Need new knives for my DW 735 and trying to figure out the best way to go. There hasn’t been much discussion on this in the last 10 years on this board that I’ve found. The HHS knives seem to keep an edge fairly well but I end up with so many chips that I’m spending too much time scraping off the tracks. I’m not milling used lumber and I’m going over everything with a paint scraper and shop-vac to try to run the cleanest material as I can.
I’m interested in what experience people have had with carbide edge, tungsten (if they are available) or switching to a spiral cutter head for my DeWalt 735. I don’t know if the tungsten or carbide edges would be a lot less apt to chip. That said, all the wood that went through the plainer had gone over my joiner first. It’s and an 8″ helical head and only has one chip in one insert in the same time that the plainer knives were trashed. With the jointer, if I decide the chip is a problem I can turn it up to three more times and then change that one insert. A chip in the plainer is in all three knives. You can slip them a couple of times if the chip isn’t too big. Then the only fix is a new set of knives. The carbide knives are about a third the price of a spiral cutter. After replacing the feed rollers over the weekend, it didn’t look like it would take much more to change the cutter head. I think that would be my choice if Rollie Johnson hadn’t done it about ten years ago for an article. After that Matt Kenny made a comment on STL about the old shop manager running an amp test on that plainer and I think he said was pulling around 50% or more than the stated amperage draw in the spec sheet. That might be a little too much additional load for a small machine to stand up to over the long haul. Over all I’ve been really happy with this plainer and don’t won’t want to blow the motor on a cutter head experiment.

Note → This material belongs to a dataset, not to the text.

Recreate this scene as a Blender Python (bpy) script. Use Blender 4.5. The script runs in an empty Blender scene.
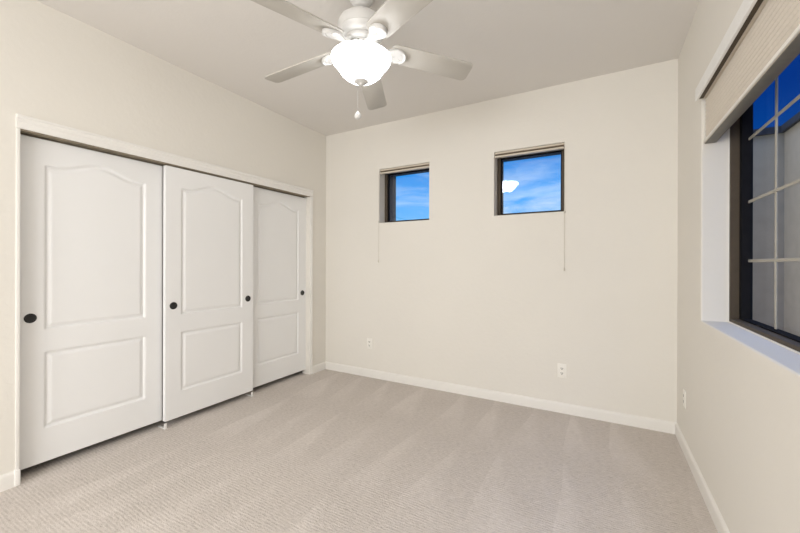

Is anyone having chip problems in tungsten or carbide knives? Has anyone put a spiral cutter head in their 735? What brand, how long ago, how many bf are you running through it a week or month? Have you had any problems like over heating, stalling, having to take small cuts ( under 1/32″)? Let’s talk about the good, bad and ugly of all these choices.
Be safe and have fun.
Replies
I put a Lux Cut head in my DW 735 nearly two years ago. I've run maybe a couple hundred bf though it. Shelix was on backorder, or I might have bought it.
Quieter, better cuts, better dust collection.
Can't take big cuts, or likely to trip thermal overload. That has happened a couple times.
Better to have a bigger machine, I'm sure. Since I had the DW, it made sense to me. I'd do it again. Follow instructions carefully!
Too big a hurry and forgot to hit reply to a question. Please check the thread and answer if you would.
Google “helical head for DW 735” and “carbide knives for DW 735” and you’ll see dozens of videos and sites about both.
I considered this for a smaller deWalt machine, but in the end decided to sell it and buy a bigger machine with a spiral head.
In the end, that is probably your best bet.
I can't speak for carbide blades, but would worry that as soon as you do have a chip, you are stuck with a specialist sharpening service. I could significantly extend the life of my HSS blades by honing on a fine diamond stone.
Were I in your position though, if I could not afford the upgrade, I would buy the carbide blades and try them.
I would not add in a helical head to a machine not designed for it from the get-go. The cost is usually more than the difference in price between a new machine with and without the helical head, and you really do need the bigger motor. I know there are many on this forum who have done so and are happy enough, but it really only stacks up economically if you are sufficiently cash strapped that you would be better off sticking with the knives which have served well for 30+ years...
brucecolorado how small of a cut are you limited to? On my plainer a full turn is 1/16". I'll cut that much on the second and third cut of some really rough boards. After most of the saw marks are gone then I'm usually going a half turn at a time, 1/32". Then dial it in to final dimension at a quarter turn or less. Do you have to cut less than 1/32" to keep from overloading you machine?
Depends on species and width. I just now planed 1/8" off a 6" wide white oak board. If the board had been several feet long, it probably would have tripped the thermal overload. I tried 1/32 with a total of 13" wide boards: 6 of oak and 7 of mahogany. A 1/32" cut tripped the thermal switch.
So if you plane lots of wide, long boards, this might not be great. My latest project is four maple cafe chairs, with maybe 10 or so bf each. For projects like that, I'm happy. There is little or no tear out, especially with small cuts. I may never need to buy more inserts. I got 5 extras with the head, and bought 10 more at the same time. I haven't turned any of the cutters yet.
Thanks a lot for taking time to reply. That was the information I was looking for.
Be safe and have fun.
Thanks to all who replied.
I just installed the Grizzley helical head on my DW735 about two months. I have nothing but good things to say about it. Quiet, great performance, and the surface it leaves behind is very smooth. One thing I noticed is that the automatic thickness stops on the DW735 are no longer accurate. I find that they are thicker than their stated thickness by about 1/32". Not a big deal but something to monitor when using.